Question

Find the derivative of the function x^2cos x.

Answer 1

Answer:

Here's your answer

Answer 2

EXPLANATION.

Derivative of the function x²cosx.

As we know that,

By using the the product rule.

⇒ d[f(x).g(x)]/dx = f(x).d[g(x)]/dx + g(x).d[f(x)]/dx.

By applying this formula in equation, we get.

⇒ d[x²cosx]/dx = x²d[cos x]/dx + cos x d[x²/dx.

⇒ d[x²cosx]/dx = x²(-sin x) + cos x(2x).

⇒ d[x²cosx]/dx = 2xcos(x) - x²sinx.

                                                                                                                             

MORE INFORMATION.

Differentiation of f(x), g(x) type function.

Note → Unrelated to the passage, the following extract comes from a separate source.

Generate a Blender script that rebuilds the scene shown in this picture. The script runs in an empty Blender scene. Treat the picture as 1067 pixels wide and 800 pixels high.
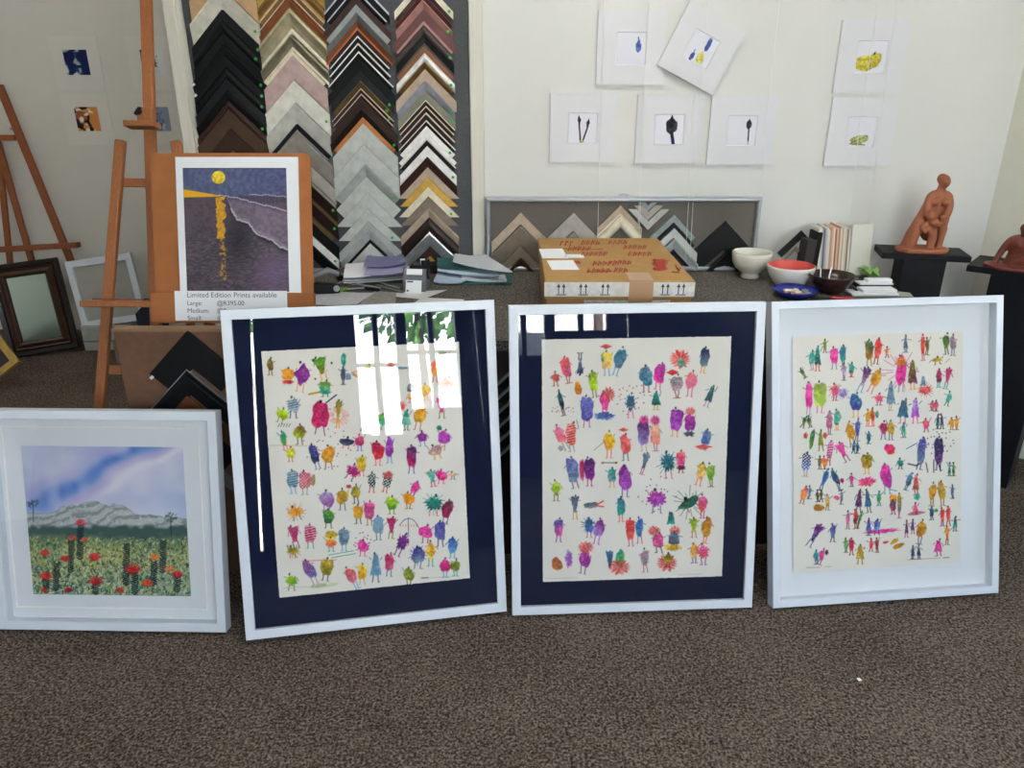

When base and power both are the functions of x that is the function is of the form [f(x)]^g(x).

⇒ y = [f(x)]^g(x).

⇒ ㏒(y) = g(x) ㏒[f(x)].

⇒ 1/y.dy/dx = d g(x).㏒[f(x)]/dx.

⇒ dy/dx = [f(x)]^g(x) . [d[g(x)㏒f(x)]/dx

⇒ That is dy/dx = Q.d/dx (power x ㏒ base).